Beebe agreed that the county’s Road and Bridge Department was in a particularly sorry state and hoped to see some of these potential funds go their way. In addition to cleaning up the county’s infrastructure, he wanted these improvements to have a long-term trickle down effect toward making people feel more empowered to do their jobs — rather than sitting out days or weeks for repairs or improvising with equipment ill-suited to the job. “It’s a pie-in-the-sky goal, but I want Presidio County to be one of the best places to work in Presidio County,” he said.
Current County Auditor Alicia Sanchez pointed out that these “quality of life” improvements wouldn’t benefit just county residents and staff but could boost the city’s economy in other ways — namely, through tourism dollars.
One particularly sore subject is the historic Marfa courthouse, which is overdue for expensive repairs to keep the structure comfortable, accessible and code-compliant. The county was recently turned down for funding through a Texas Historical Commission grant specifically geared toward such projects. But the iconic structure is a draw for many visitors, some of whom travel from all over the country to exchange their vows in the building’s quaint cupola. Getting stuck in the aging courthouse elevator — a real fear voiced by county officials multiple times over the past two years — isn’t a part of most couples’ visions for their wedding day.
Sanchez said that none of the pitches for these improvements were ego-driven and would have to go through an extensive vetting process. The reality is that the county does not make money and will likely never have the funds up-front for new motor graders, courthouse elevators, mold mitigation in Presidio’s county annex building — and a laundry list of dozens of other increasingly desperate needs. “Nobody’s using anything for their personal gain,” she said.
Trey Gerfers — program manager for the combination grant-loan that broke the county’s four-year no-debt-service streak — might be biased, but feels a small amount of debt isn’t a bad thing. “Our county doesn’t have any money, it’s no secret,” he said. “Counties can neglect these [projects] as Presidio County has, and they just get worse and more expensive.”

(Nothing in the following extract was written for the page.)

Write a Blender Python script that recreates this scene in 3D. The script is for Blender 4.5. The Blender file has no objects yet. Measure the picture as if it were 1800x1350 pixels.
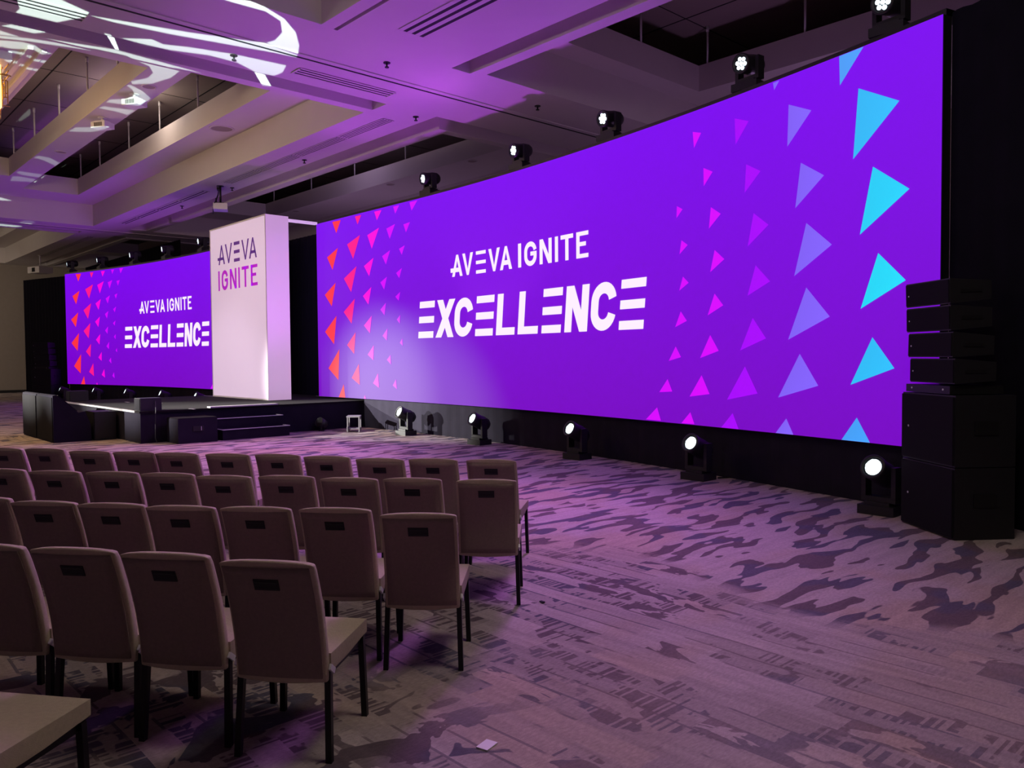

Gerfers secured $4.6 million from the Texas Water Development Board through its Economically Distressed Areas Program for water infrastructure improvements. $1.38 million of that funding is in the form of a loan, but the rest was a well-earned gift that will go to ensuring access to safe and reliable water in some of the county’s most underprivileged corners. “It’s the best the county’s ever going to get,” he said.
None of these decisions will be made until after the budget cycle. The earliest the county can go out for any kind of financing that might require voter approval is at the end of the year, with payouts to begin in 2025.
Judge Portillo hoped that voters would take the leap of faith but understood that the idea of debt would likely land the commissioners in hot water. “You can’t make it more palatable [to voters],” he said. “If you listen to any financial advisor, they’ll say you don’t want bills — pay everything off. But the reality is that all governments operate on debt.”